Gollancz, 1969, 208 pages
Glen Runciter runs a lucrative business - deploying his teams of anti-psychics to corporate clients who want privacy and security from psychic spies. But when he and his top team are ambushed by a rival, he is gravely injured and placed in "half-life," a dreamlike state of suspended animation. Soon, though, the surviving members of the team begin experiencing some strange phenomena, such as Runciter's face appearing on coins and the world seeming to move backward in time. As consumables deteriorate and technology gets ever more primitive, the group needs to find out what is causing the shifts and what a mysterious product called Ubik has to do with it all.
Okay, I am going to refrain from "first Dick" jokes, but this was my first time reading Philip K. Dick.
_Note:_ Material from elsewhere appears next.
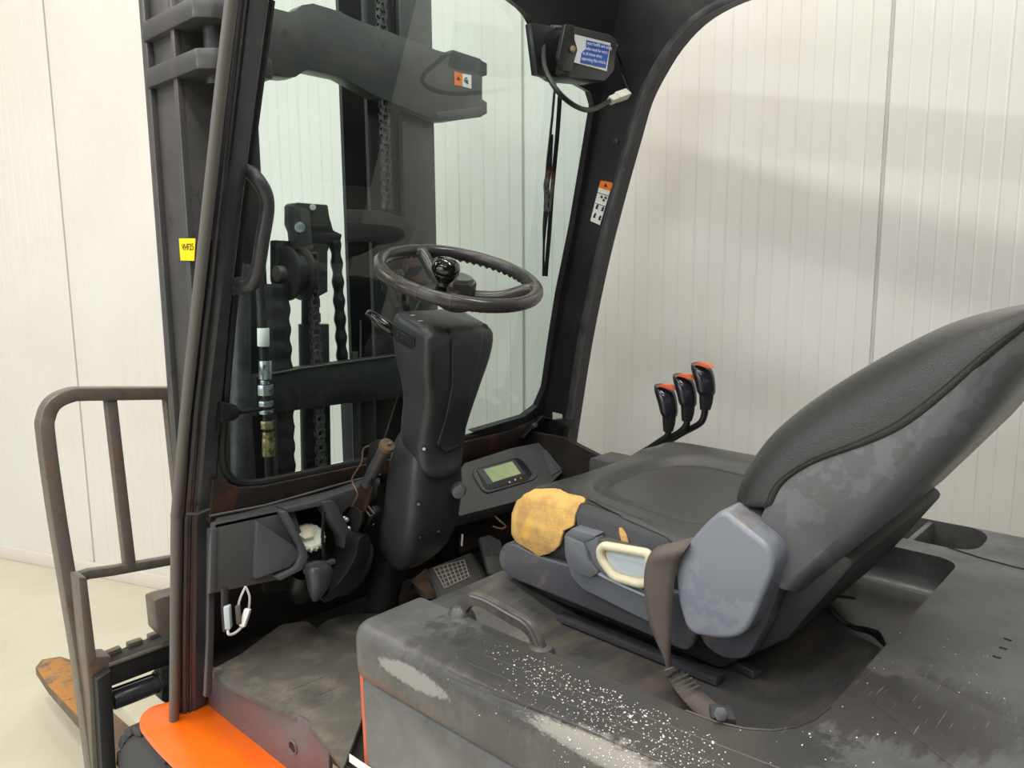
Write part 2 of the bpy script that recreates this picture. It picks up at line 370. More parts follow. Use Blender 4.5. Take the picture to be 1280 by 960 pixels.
def patch(name, poly, tree, off, th, mat, parent, step=3.0, rag=0):
    # a thin piece lying on a built surface: outline found by rays, then offset along the surface normal
    xs = [p[0] for p in poly]; ys = [p[1] for p in poly]; bm = bmesh.new(); G = {}
    nx = int((max(xs)-min(xs))/step)+2; ny = int((max(ys)-min(ys))/step)+2
    for i in range(nx):
        for j in range(ny):
            x, y = min(xs)+i*step, min(ys)+j*step
            if not inpoly(x, y, poly): continue
            if rag and random.random() < rag and not all(inpoly(x+a*step*1.5, y+b*step*1.5, poly) for a, b in ((1, 0), (-1, 0), (0, 1), (0, -1))): continue
            h, n, _, _ = tree.ray_cast(CAM, ray(x, y).normalized())
            if h is None: continue
            if n.dot(CAM-h) < 0: n = -n
            G[i, j] = bm.verts.new(h+n*off)
    for (i, j), v in G.items():
        q = [G.get(k) for k in ((i, j), (i+1, j), (i+1, j+1), (i, j+1))]
        if all(q):
            if max((q[a].co-q[b].co).length for a, b in ((0, 1), (1, 2), (2, 3), (3, 0))) < .06: bm.faces.new(q)
    for v in [v for v in bm.verts if not v.link_faces]: bm.verts.remove(v)
    for _ in range(5):
        nw = {}
        for v in bm.verts:
            nb = [e.other_vert(v) for e in v.link_edges if len(e.link_faces) == 1]
            if len(nb) == 2: nw[v] = (v.co*2+nb[0].co+nb[1].co)/4
        for v, c in nw.items(): v.co = c
    o = link(name, bm_me(bm, False), parent, mat, 180)
    s = o.modifiers.new('t', 'SOLIDIFY'); s.thickness = th; s.offset = 0
    return o

# ================================================================== the room
wa = P(0, 695, Z=0); wb = P(213.8, 737, Z=0)
wu = (wb-wa).normalized(); wn = Vector((-wu.y, wu.x, 0))
if wn.dot(CAM-wa) < 0: wn = -wn
WH = 4.4
def wpt(s, off=0, z=0): return wa+wu*s+wn*off+Vector((0, 0, z))
wall = tag(box('wall_back', (wpt(-.05, -.06, WH/2)), (13.0, .1, WH), m_wall, None, 0, Matrix.Rotation(math.atan2(wu.y, wu.x), 3, 'Z')), kind='structure')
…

Ubik probably wasn't the best introduction.
It's a weird book. I understand most of Dick's books are weird, but I frankly had trouble following the plot.
Ubik takes place in the future - 1992! - where mankind has colonized the solar system, and psionic powers are relatively commonplace. Employees of a man named Glen Runciter are hired to protect a corporation from rival psychics, but are set up in a bomb blast that kills Runciter. Then the survivors start noticing strange phenomenon. They, and their environment, keep fading, deteriorating. Their surroundings, everything from the objects to the world itself, seems to be regressing back in time. And they keep getting strange messages from the deceased Runciter, on televisions, in notes left mysteriously in cigarette cases, and so on.
There's a mystery here, with a lot of twists and turns and betrayals, and each chapter begins with advertisements for the strange substance called "Ubik" that is everything from a hair conditioner to a vitamin to a coffee supplement. The novel sometimes seems like a SF adventure, sometimes conspiracy thriller, sometimes existential horror, sometimes noir mystery. By the time the story wended its way to its conclusion, I was still a bit befuzzled. Dick is certainly an imaginative author, but this one didn't leave me wanting to run back for more right away.